The dev.primary.tfvars
has the following code:
Using Terraform to deploy our primary region infrastructure
We can deploy our infrastructure using the command terraform apply -var-file="./variables/dev.tfvars" -var-file="./variables/dev.primary.tfvars"
. This will deploy all our infrastructure into the primary region and once it completes you should see the resource group and configured resources in Azure, similar to this:
If we go to the Azure Traffic Manager profile, we'll see that our primary endpoint is set up. If we navigate to the DNS name
for our Traffic Manager we'll see that it takes us to the deployed Azure App Service.
If we do an nslookup
using our Azure Traffic Manager DNS name, we'll see that it is routing to our primary Azure App Service.
That's it, we have all our Azure resources deployed into our primary region with traffic being routed correctly.
Now that we have our primary region setup, lets test how we can handle a regional failure with our Terraform configuration. That's where the true power of this configuration comes to life.
Using Terraform to handle regional failure
To simulate a regional failure we'll turn off the Azure App Service in our primary region. Once we do, we'll see that the monitor status for our primary endpoint in Azure Traffic Manager is stopped and no traffic will go to our primary region.
If we do an nslookup
, this time see that we can't route to our App Service.
Of course, in a real-world scenario, you're not going to know when your primary endpoint goes down like this. Well, hopefully you'll know before angry customers start calling you. For a true production system, you'd have alerts configured to notify you that your endpoint has degraded or you can query the Traffic Manager Rest API directly to detect an endpoint degradation.
Now we've detected that our primary region has failed, and we need to deploy our infrastructure to our secondary region. We can do this by simply running the command terraform apply -var-file="./variables/dev.tfvars" -var-file="./variables/dev.secondary.tfvars"
. Once we do, all the required resources should be deployed into our resource group:
We can confirm that traffic is going to our secondary region by doing an nslookup
against the traffic manager endpoint:
Isn't that awesome? With a single command, we've successfully failed over to our secondary region. All our traffic will be directed to our secondary region and our data in Cosmos Db would have been replicated to this region so we would have only lost a minimal amount of data.
From the guidelines Microsoft provides around RPO and RTO for Cosmos Db, we can see that with our Cosmos Db configured for a single write region and eventual consistency, we'd have an RPO and RTO of less than 15 minutes. Our infrastructure deployment takes less than 10 minutes and if we assume we can deploy our code in under 5 minutes that makes our total system RPO and RTO 15 minutes, which is amazing.

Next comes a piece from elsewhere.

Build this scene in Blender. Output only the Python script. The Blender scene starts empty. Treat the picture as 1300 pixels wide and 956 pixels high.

We've just successfully failed over to our secondary region. Once our primary region recovers, traffic will be automatically redirected to it. At this point, we can then destroy the resources in our secondary region using the command terraform destroy -target=module.app_service_secondary -target=module.secondary_endpoint -var-file="./variables/dev.tfvars" -var-file="./variables/dev.secondary.tfvars"
. This would clean up all our secondary region resources so that we don't end up paying for resources we no longer needed.

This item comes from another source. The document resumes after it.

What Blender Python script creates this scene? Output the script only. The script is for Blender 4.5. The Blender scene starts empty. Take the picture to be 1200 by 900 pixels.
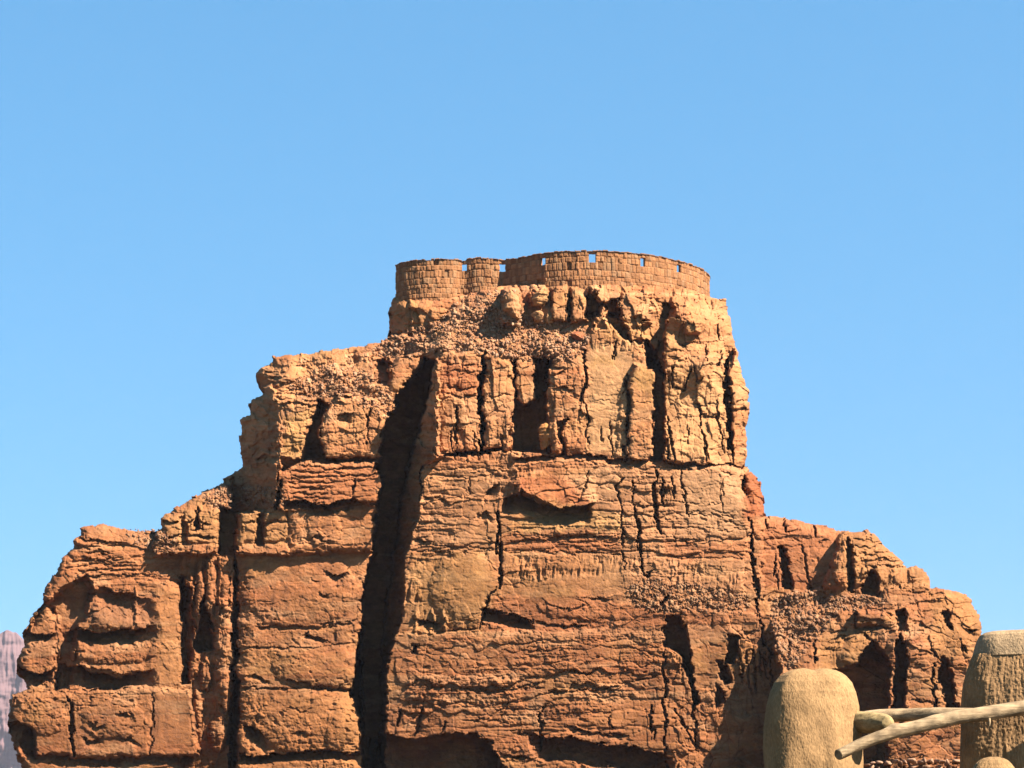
import bpy, math, random
import numpy as np
R = math.radians
random.seed(7)
RNG = np.random.default_rng(11)

# ------------------------------------------------------------------ scene, camera, light
sc = bpy.context.scene
W = bpy.data.worlds.new("World"); sc.world = W; W.use_nodes = True
PITCH = math.atan(550 / 3000.0)          # the horizon lies below the frame
CAM = np.array([0.0, 0.0, 1.7])
cd = bpy.data.cameras.new("camera"); cam = bpy.data.objects.new("camera", cd)
sc.collection.objects.link(cam)
cam.location = CAM; cam.rotation_euler = (R(90) + PITCH, 0, 0)
cd.sensor_width = 36; cd.lens = 90; cd.clip_start = 0.1; cd.clip_end = 60000
sc.camera = cam
SUN_AZ, SUN_EL = 57.0, 43.0              # degrees right of the way back to the viewer; height
sdir = np.array([math.sin(R(SUN_AZ)) * math.cos(R(SUN_EL)), -math.cos(R(SUN_AZ)) * math.cos(R(SUN_EL)), math.sin(R(SUN_EL))])
nt = W.node_tree; bg = nt.nodes["Background"]
sky = nt.nodes.new("ShaderNodeTexSky"); sky.sky_type = 'NISHITA'; sky.sun_disc = False
sky.sun_elevation = R(SUN_EL)
sky.sun_rotation = math.atan2(sdir[0], sdir[1])
sky.altitude = 0; sky.air_density = 1.7; sky.dust_density = 0.2; sky.ozone_density = 8.0
tcs = nt.nodes.new("ShaderNodeTexCoord"); lift = nt.nodes.new("ShaderNodeVectorMath"); lift.operation = 'ADD'; lift.inputs[1].default_value = (0, 0, 0.25)
nrm_ = nt.nodes.new("ShaderNodeVectorMath"); nrm_.operation = 'NORMALIZE'
nt.links.new(tcs.outputs["Generated"], lift.inputs[0]); nt.links.new(lift.outputs[0], nrm_.inputs[0]); nt.links.new(nrm_.outputs[0], sky.inputs[0])
hs = nt.nodes.new("ShaderNodeHueSaturation"); hs.inputs["Hue"].default_value = 0.488; hs.inputs["Saturation"].default_value = 1.14
nt.links.new(sky.outputs[0], hs.inputs["Color"]); nt.links.new(hs.outputs[0], bg.inputs[0]); bg.inputs[1].default_value = 0.05
ld = bpy.data.lights.new("sun", 'SUN'); lo = bpy.data.objects.new("sun", ld); sc.collection.objects.link(lo)
ld.energy = 5.0; ld.angle = R(0.5); ld.color = (1.0, 0.95, 0.86)
from mathutils import Vector
lo.rotation_euler = Vector(sdir).to_track_quat('Z', 'Y').to_euler()
lo.location = (60, -40, 80)
sc.view_settings.view_transform = 'Standard'; sc.view_settings.look = 'None'
sc.cycles.diffuse_bounces = 1
sc.view_settings.gamma = 1.0; sc.view_settings.use_curve_mapping = False
sc.view_settings.exposure = 2.15

ALB = 0.53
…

Wrapping up: Azure availability concepts and terrific Terraform
To summarize, in the first post we defined what is meant by availability and why its important. We then went through the basic concepts of availability in Azure, from the idea of fault domains being the most atomic unit, to Azure regions at the highest level. We then discussed different architecture setups for achieving high availability like Active/Passive with cold standby and how we could achieve this using infrastructure as code. We then dived deep with a hands on tutorial on how to create a high availability architecture using Terraform.
This article has been one of the longest and most researched for me, so I hope you've found it useful and that it has taught you more about availability and how to achieve it using Terraform.